Additional factors like goals scored, assists made, 50-50 balls won, speed, strength, or championships won would all affect pay rates, but that would vary by player, not by job, meaning these factors would inform individual salary differences in an organization that sought to pay for performance; there’s no justifiable reason for different weighting based on gender.

Defining the market

Now that we’ve benchmarked the job, let’s take a look at the market itself and whether it’s different for the women’s and men’s teams. While it’s true that not all organizations use their exact organization description as their talent market for comparison, in this case and for this exercise, it makes sense to do so.

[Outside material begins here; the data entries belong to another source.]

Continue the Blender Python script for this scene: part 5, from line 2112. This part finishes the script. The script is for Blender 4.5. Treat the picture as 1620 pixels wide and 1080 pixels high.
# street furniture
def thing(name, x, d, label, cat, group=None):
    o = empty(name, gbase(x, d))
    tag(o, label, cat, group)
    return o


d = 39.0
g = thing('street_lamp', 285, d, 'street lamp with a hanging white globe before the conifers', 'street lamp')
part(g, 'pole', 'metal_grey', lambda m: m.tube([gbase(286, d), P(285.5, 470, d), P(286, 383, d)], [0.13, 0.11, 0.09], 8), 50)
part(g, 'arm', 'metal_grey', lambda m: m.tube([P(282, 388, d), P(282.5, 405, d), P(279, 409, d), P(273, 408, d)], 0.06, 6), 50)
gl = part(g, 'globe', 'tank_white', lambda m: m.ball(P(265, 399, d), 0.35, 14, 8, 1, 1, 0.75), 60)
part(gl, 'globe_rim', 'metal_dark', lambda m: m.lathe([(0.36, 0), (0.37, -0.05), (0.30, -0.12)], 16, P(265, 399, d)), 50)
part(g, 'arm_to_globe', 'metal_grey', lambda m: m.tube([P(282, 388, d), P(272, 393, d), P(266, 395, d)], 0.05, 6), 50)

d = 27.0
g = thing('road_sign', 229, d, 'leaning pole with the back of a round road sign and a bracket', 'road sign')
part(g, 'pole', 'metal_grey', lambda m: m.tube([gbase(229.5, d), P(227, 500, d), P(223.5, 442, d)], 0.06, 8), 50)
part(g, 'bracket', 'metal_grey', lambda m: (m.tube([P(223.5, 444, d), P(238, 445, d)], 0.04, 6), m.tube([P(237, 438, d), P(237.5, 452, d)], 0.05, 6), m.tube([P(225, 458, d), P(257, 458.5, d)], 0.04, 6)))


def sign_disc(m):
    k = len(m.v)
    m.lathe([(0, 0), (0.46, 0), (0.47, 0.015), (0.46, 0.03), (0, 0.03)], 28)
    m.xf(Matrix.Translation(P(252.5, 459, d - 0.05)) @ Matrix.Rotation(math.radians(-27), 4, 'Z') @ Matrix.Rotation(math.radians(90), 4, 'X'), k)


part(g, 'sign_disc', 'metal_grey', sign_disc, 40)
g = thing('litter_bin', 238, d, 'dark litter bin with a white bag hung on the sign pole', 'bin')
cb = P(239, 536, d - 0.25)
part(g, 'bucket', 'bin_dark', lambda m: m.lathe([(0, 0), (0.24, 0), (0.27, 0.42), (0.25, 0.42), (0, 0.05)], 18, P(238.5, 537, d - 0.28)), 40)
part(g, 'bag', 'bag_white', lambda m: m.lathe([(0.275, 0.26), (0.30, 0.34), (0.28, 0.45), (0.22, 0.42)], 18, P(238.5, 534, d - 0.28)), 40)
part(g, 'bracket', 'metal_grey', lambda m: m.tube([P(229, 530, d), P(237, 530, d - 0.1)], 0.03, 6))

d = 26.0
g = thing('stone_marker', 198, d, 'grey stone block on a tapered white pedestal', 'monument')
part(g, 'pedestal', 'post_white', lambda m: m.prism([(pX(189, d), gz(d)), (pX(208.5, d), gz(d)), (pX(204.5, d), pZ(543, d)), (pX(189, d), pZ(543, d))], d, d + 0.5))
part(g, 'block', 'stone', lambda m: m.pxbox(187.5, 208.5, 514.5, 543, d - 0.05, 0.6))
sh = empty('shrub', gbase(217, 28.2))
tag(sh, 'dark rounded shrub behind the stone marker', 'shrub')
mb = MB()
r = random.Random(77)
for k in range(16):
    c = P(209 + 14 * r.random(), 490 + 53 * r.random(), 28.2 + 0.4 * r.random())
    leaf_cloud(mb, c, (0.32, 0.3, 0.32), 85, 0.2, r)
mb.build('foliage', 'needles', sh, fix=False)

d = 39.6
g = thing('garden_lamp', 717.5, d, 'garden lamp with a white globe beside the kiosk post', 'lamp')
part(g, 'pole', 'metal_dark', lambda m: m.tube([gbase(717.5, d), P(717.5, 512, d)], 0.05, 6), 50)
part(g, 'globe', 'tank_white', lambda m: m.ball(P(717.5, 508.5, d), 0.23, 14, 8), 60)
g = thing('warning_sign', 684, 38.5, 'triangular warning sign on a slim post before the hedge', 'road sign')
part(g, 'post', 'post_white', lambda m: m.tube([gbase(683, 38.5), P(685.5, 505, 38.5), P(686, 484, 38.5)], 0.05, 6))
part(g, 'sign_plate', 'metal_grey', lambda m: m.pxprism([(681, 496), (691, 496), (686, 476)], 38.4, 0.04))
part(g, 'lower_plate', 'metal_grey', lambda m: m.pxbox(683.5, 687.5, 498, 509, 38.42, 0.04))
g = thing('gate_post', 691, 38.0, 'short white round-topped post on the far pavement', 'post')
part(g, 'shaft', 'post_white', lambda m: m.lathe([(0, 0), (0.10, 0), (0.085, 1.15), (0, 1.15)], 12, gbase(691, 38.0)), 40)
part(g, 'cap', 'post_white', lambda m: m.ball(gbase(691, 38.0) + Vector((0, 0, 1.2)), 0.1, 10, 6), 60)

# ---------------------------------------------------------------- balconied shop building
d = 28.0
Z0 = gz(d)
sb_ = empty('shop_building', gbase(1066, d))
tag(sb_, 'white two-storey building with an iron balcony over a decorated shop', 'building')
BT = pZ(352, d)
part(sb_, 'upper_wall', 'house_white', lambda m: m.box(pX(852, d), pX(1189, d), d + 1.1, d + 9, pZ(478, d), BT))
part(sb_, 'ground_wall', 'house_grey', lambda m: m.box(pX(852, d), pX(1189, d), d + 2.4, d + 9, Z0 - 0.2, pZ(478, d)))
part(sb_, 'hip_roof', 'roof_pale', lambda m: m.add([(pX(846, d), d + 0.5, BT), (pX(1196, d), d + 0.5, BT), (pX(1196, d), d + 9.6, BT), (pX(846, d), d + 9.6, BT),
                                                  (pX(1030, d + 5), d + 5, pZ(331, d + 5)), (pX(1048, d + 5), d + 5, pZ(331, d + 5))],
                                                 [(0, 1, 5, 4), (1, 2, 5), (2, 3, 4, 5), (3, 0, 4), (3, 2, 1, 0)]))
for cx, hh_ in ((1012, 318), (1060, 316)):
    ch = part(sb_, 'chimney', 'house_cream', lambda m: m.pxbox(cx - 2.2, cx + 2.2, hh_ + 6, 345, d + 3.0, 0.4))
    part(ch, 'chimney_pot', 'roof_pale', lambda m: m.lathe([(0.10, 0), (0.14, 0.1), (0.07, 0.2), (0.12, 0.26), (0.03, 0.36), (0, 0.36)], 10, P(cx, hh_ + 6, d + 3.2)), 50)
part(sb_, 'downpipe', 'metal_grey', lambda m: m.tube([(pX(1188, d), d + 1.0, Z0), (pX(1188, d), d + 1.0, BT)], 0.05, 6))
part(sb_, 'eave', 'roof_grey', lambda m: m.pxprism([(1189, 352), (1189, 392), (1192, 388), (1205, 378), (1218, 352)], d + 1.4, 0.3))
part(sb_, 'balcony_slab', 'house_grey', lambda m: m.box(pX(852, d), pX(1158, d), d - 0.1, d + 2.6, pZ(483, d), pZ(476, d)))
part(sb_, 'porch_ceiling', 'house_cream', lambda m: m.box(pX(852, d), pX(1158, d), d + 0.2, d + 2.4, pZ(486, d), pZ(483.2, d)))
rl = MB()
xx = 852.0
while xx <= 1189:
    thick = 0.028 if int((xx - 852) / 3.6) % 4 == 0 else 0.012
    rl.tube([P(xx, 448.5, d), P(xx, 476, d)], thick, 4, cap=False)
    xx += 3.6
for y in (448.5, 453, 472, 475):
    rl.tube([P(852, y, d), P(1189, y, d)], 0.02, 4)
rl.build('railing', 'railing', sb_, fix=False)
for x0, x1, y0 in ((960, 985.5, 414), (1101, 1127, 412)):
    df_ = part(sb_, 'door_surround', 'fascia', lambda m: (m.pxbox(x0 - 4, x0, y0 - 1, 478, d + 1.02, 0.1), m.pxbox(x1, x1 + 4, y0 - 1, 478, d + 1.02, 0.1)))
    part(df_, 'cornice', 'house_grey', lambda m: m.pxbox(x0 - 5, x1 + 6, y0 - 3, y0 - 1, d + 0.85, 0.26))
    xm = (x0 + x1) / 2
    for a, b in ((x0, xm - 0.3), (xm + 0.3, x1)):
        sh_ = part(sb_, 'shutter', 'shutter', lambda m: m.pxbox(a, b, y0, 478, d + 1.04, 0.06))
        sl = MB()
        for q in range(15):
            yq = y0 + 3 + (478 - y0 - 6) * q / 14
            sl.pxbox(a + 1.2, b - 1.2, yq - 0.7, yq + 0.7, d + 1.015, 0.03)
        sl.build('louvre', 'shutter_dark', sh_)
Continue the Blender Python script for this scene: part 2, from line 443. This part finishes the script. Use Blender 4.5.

  • Location scope: United States (nationwide)
  • Organization type: The United States Soccer Federation (USSF), the governing body for both teams, is a Non-Profit Organization.
  • Industry: Sports Team or Club
  • Organization size: Both teams field 23-player rosters.
  • Annual revenue: When measuring organization size by revenue, organizations with higher revenue often pay more, which makes sense, given that they can afford to do so and it can be a competitive advantage for them in the battle for top talent. Here’s where we finally see a difference that might justify a disparity in pay between the women’s and men’s teams—except it doesn’t shake out the way you might expect: in 2015, the men’s team brought in $21 million in revenue while the women’s team brought in $23.5 million. The women are also expected to continue out-earning the men based on the 2016 budget report from the USSF.

Thus if we were to conduct a market study using comp best practices to determine pay for the United States women’s and men’s national soccer teams, the market would indicate that the pay disparity at the heart of the 2016 wage discrimination complaint was not justified (and frankly, severely inequitable and unethical). In fact, if the United States Soccer Federation’s comp philosophy were to pay for performance, one could argue that the women—three-time World Cup winners—should be paid significantly more than the men, who have failed to advance beyond the World Cup quarterfinals in 84 years.